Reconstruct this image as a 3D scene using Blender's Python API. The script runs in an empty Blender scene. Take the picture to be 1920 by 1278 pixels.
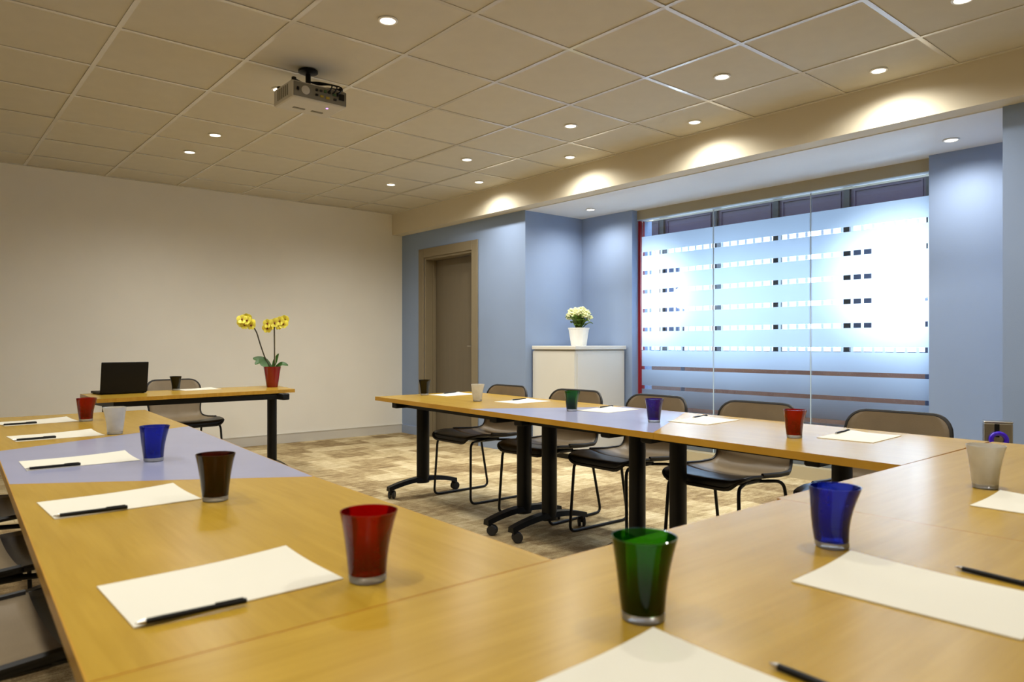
import bpy, bmesh, math, random
from mathutils import Vector, Matrix
random.seed(7)
PI = math.pi
sc = bpy.context.scene
C = sc.collection

# ------------------------------------------------------------------ camera
cam_d = bpy.data.cameras.new('camera'); cam = bpy.data.objects.new('camera', cam_d); C.objects.link(cam)
cam.location = (0, 0, 1.074)
cam.rotation_euler = (PI/2, 0, -math.radians(40.2))
cam_d.sensor_width = 36.0
cam_d.lens = 1353/1920*36
cam_d.shift_y = 6/1920
cam_d.clip_start = 0.02
cam_d.dof.use_dof = True
cam_d.dof.focus_distance = 4.6
cam_d.dof.aperture_fstop = 4.8
sc.camera = cam

# ------------------------------------------------------------------ sky, exposure
world = bpy.data.worlds.new('sky'); sc.world = world; world.use_nodes = True
bg = world.node_tree.nodes['Background']
bg.inputs[0].default_value = (0.50, 0.705, 1.0, 1); bg.inputs[1].default_value = 8.0
sc.view_settings.view_transform = 'Standard'
sc.view_settings.look = 'None'
sc.view_settings.gamma = 1.0
sc.view_settings.use_curve_mapping = False
sc.view_settings.exposure = 0.0
sc.cycles.use_denoising = True
sc.cycles.max_bounces = 10
sc.cycles.diffuse_bounces = 5
sc.cycles.transparent_max_bounces = 16
sc.cycles.caustics_reflective = False
sc.cycles.caustics_refractive = False
sc.cycles.sample_clamp_indirect = 6.0

SPOT_W = 66.0            # each ceiling downlight
NICHE_W = 50.0           # the two downlights over the window niche
SPOT_COL = (1.0, 0.975, 0.89)
ADDED_GLOBE = 60.0             # lamps added outside, out of sight, to whiten the frosted film

# ------------------------------------------------------------------ materials
def lin(c):
    return tuple((x/255/12.92 if x/255 <= .04045 else ((x/255+.055)/1.055)**2.4) for x in c) + (1,)
MATS = {}
def pmat(name, col, rough=.5, metal=0., spec=.5, coat=0., emis=None, estr=0.):
    m = bpy.data.materials.new(name); m.use_nodes = True
    b = m.node_tree.nodes['Principled BSDF']
    b.inputs['Base Color'].default_value = lin(col); b.inputs['Roughness'].default_value = rough
    b.inputs['Metallic'].default_value = metal; b.inputs['Specular IOR Level'].default_value = spec
    b.inputs['Coat Weight'].default_value = coat
    if emis:
        b.inputs['Emission Color'].default_value = emis + (1,); b.inputs['Emission Strength'].default_value = estr
    MATS[name] = m
    return m
def N(m, t): return m.node_tree.nodes.new(t)
def L(m, a, b): m.node_tree.links.new(a, b)
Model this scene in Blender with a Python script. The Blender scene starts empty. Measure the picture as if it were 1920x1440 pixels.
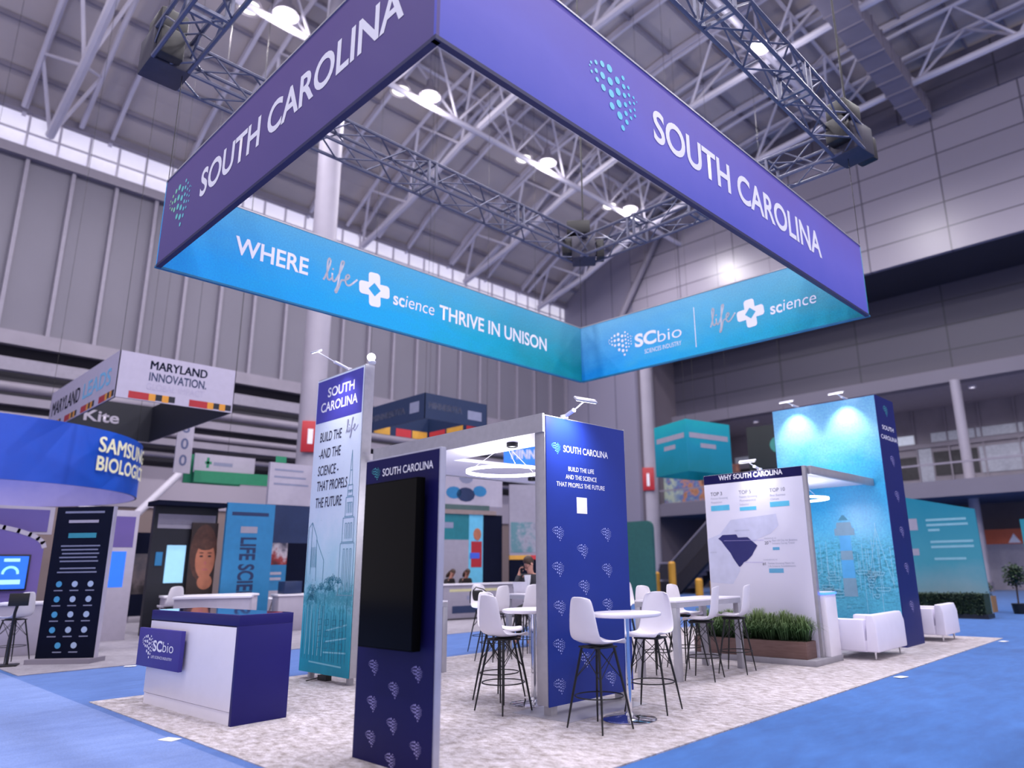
import bpy, bmesh, math, random
from mathutils import Vector, Matrix
random.seed(7)
R = math.radians
SC = bpy.context.scene
COL = SC.collection

def lin(c):
    return tuple((x / 255 / 12.92) if x / 255 <= .04045 else ((x / 255 + .055) / 1.055) ** 2.4 for x in c)

# ------------------------------------------------------------ camera
cam = bpy.data.cameras.new('camera')
cam.sensor_width = 36.0
cam.lens = 1344.18 / 1920 * 36
cam.shift_x = (960 - 1038.83) / 1920
cam.clip_end = 200
cam.dof.use_dof = True
cam.dof.focus_distance = 8.8
cam.dof.aperture_fstop = 0.66
co = bpy.data.objects.new('camera', cam)
COL.objects.link(co)
YAW, PIT, ROL = R(-42.9747), R(14.3751), R(-0.8898)
f_ = Vector((math.sin(YAW) * math.cos(PIT), math.cos(YAW) * math.cos(PIT), math.sin(PIT)))
r_ = Vector((math.cos(YAW), -math.sin(YAW), 0))
u_ = r_.cross(f_)
r2 = r_ * math.cos(ROL) + u_ * math.sin(ROL)
u2 = -r_ * math.sin(ROL) + u_ * math.cos(ROL)
M = Matrix((r2, u2, -f_)).transposed().to_4x4()
M.translation = (0, 0, 1.55)
co.matrix_world = M
SC.camera = co

# ------------------------------------------------------------ world, exposure
SC.view_settings.view_transform = 'Standard'
SC.view_settings.look = 'None'
SC.view_settings.exposure = 0.62
SC.view_settings.gamma = 1.0
SC.view_settings.use_curve_mapping = False
w = bpy.data.worlds.new('world')
SC.world = w
w.use_nodes = True
bg = w.node_tree.nodes['Background']
bg.inputs[0].default_value = (*lin((206, 199, 212)), 1)
bg.inputs[1].default_value = 0.85

# ------------------------------------------------------------ materials
MATS = {}
def nodes(name):
    m = bpy.data.materials.new(name)
    m.use_nodes = True
    nt = m.node_tree
    b = nt.nodes['Principled BSDF']
    return m, nt, b
def setc(b, key, v):
    if key in b.inputs: b.inputs[key].default_value = v
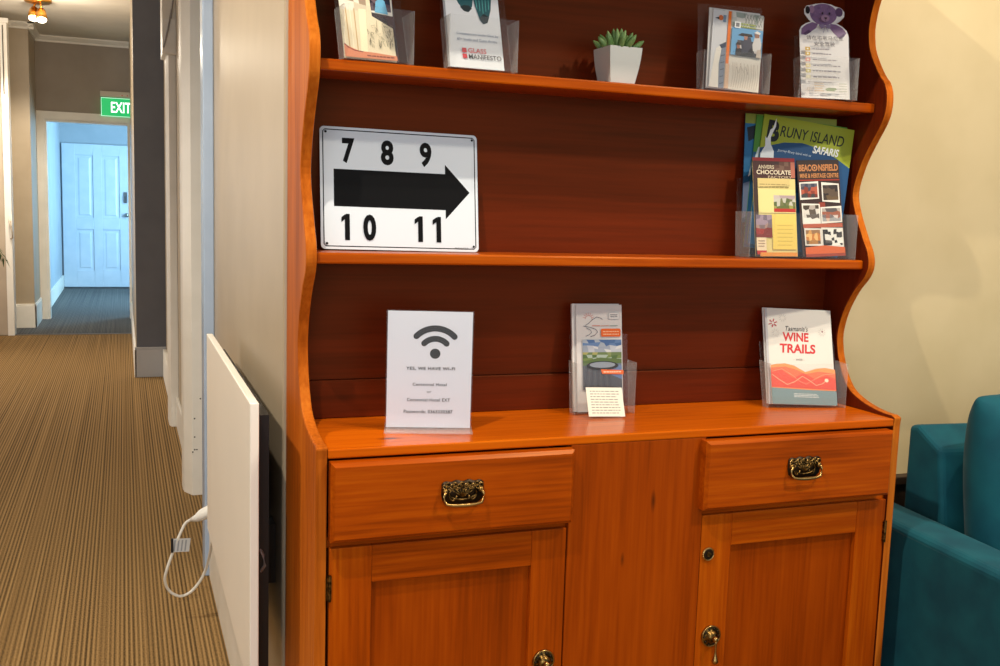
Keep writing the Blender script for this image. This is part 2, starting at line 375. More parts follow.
▬▬▬▬▬▬
Exercise objective:
Pictures in the records should not appear in your copy, but everything else must be transcribed exactly.

Response to this exercise:
Reconstruct this image as a 3D scene using Blender's Python API. The script runs in an empty Blender scene. Take the picture to be 1920 by 1278 pixels.
import bpy, bmesh, math, random
from mathutils import Vector, Matrix
random.seed(7)
PI = math.pi
sc = bpy.context.scene
C = sc.collection

# ------------------------------------------------------------------ camera
cam_d = bpy.data.cameras.new('camera'); cam = bpy.data.objects.new('camera', cam_d); C.objects.link(cam)
cam.location = (0, 0, 1.074)
cam.rotation_euler = (PI/2, 0, -math.radians(40.2))
cam_d.sensor_width = 36.0
cam_d.lens = 1353/1920*36
cam_d.shift_y = 6/1920
cam_d.clip_start = 0.02
cam_d.dof.use_dof = True
cam_d.dof.focus_distance = 4.6
cam_d.dof.aperture_fstop = 4.8
sc.camera = cam

# ------------------------------------------------------------------ sky, exposure
world = bpy.data.worlds.new('sky'); sc.world = world; world.use_nodes = True
bg = world.node_tree.nodes['Background']
bg.inputs[0].default_value = (0.50, 0.705, 1.0, 1); bg.inputs[1].default_value = 8.0
sc.view_settings.view_transform = 'Standard'
sc.view_settings.look = 'None'
sc.view_settings.gamma = 1.0
sc.view_settings.use_curve_mapping = False
sc.view_settings.exposure = 0.0
sc.cycles.use_denoising = True
sc.cycles.max_bounces = 10
sc.cycles.diffuse_bounces = 5
sc.cycles.transparent_max_bounces = 16
sc.cycles.caustics_reflective = False
sc.cycles.caustics_refractive = False
sc.cycles.sample_clamp_indirect = 6.0

SPOT_W = 66.0            # each ceiling downlight
NICHE_W = 50.0           # the two downlights over the window niche
SPOT_COL = (1.0, 0.975, 0.89)
ADDED_GLOBE = 60.0             # lamps added outside, out of sight, to whiten the frosted film

# ------------------------------------------------------------------ materials
def lin(c):
    return tuple((x/255/12.92 if x/255 <= .04045 else ((x/255+.055)/1.055)**2.4) for x in c) + (1,)
MATS = {}
def pmat(name, col, rough=.5, metal=0., spec=.5, coat=0., emis=None, estr=0.):
    m = bpy.data.materials.new(name); m.use_nodes = True
    b = m.node_tree.nodes['Principled BSDF']
    b.inputs['Base Color'].default_value = lin(col); b.inputs['Roughness'].default_value = rough
    b.inputs['Metallic'].default_value = metal; b.inputs['Specular IOR Level'].default_value = spec
    b.inputs['Coat Weight'].default_value = coat
    if emis:
        b.inputs['Emission Color'].default_value = emis + (1,); b.inputs['Emission Strength'].default_value = estr
    MATS[name] = m
    return m
def N(m, t): return m.node_tree.nodes.new(t)
def L(m, a, b): m.node_tree.links.new(a, b)
Model this scene in Blender with a Python script. The Blender scene starts empty. Measure the picture as if it were 1920x1440 pixels.
import bpy, bmesh, math, random
from mathutils import Vector, Matrix
random.seed(7)
R = math.radians
SC = bpy.context.scene
COL = SC.collection

def lin(c):
    return tuple((x / 255 / 12.92) if x / 255 <= .04045 else ((x / 255 + .055) / 1.055) ** 2.4 for x in c)

# ------------------------------------------------------------ camera
cam = bpy.data.cameras.new('camera')
cam.sensor_width = 36.0
cam.lens = 1344.18 / 1920 * 36
cam.shift_x = (960 - 1038.83) / 1920
cam.clip_end = 200
cam.dof.use_dof = True
cam.dof.focus_distance = 8.8
cam.dof.aperture_fstop = 0.66
co = bpy.data.objects.new('camera', cam)
COL.objects.link(co)
YAW, PIT, ROL = R(-42.9747), R(14.3751), R(-0.8898)
f_ = Vector((math.sin(YAW) * math.cos(PIT), math.cos(YAW) * math.cos(PIT), math.sin(PIT)))
r_ = Vector((math.cos(YAW), -math.sin(YAW), 0))
u_ = r_.cross(f_)
r2 = r_ * math.cos(ROL) + u_ * math.sin(ROL)
u2 = -r_ * math.sin(ROL) + u_ * math.cos(ROL)
M = Matrix((r2, u2, -f_)).transposed().to_4x4()
M.translation = (0, 0, 1.55)
co.matrix_world = M
SC.camera = co

# ------------------------------------------------------------ world, exposure
SC.view_settings.view_transform = 'Standard'
SC.view_settings.look = 'None'
SC.view_settings.exposure = 0.62
SC.view_settings.gamma = 1.0
SC.view_settings.use_curve_mapping = False
w = bpy.data.worlds.new('world')
SC.world = w
w.use_nodes = True
bg = w.node_tree.nodes['Background']
bg.inputs[0].default_value = (*lin((206, 199, 212)), 1)
bg.inputs[1].default_value = 0.85

# ------------------------------------------------------------ materials
MATS = {}
def nodes(name):
    m = bpy.data.materials.new(name)
    m.use_nodes = True
    nt = m.node_tree
    b = nt.nodes['Principled BSDF']
    return m, nt, b
def setc(b, key, v):
    if key in b.inputs: b.inputs[key].default_value = v
Keep writing the Blender script for this image. This is part 2, starting at line 375. More parts follow.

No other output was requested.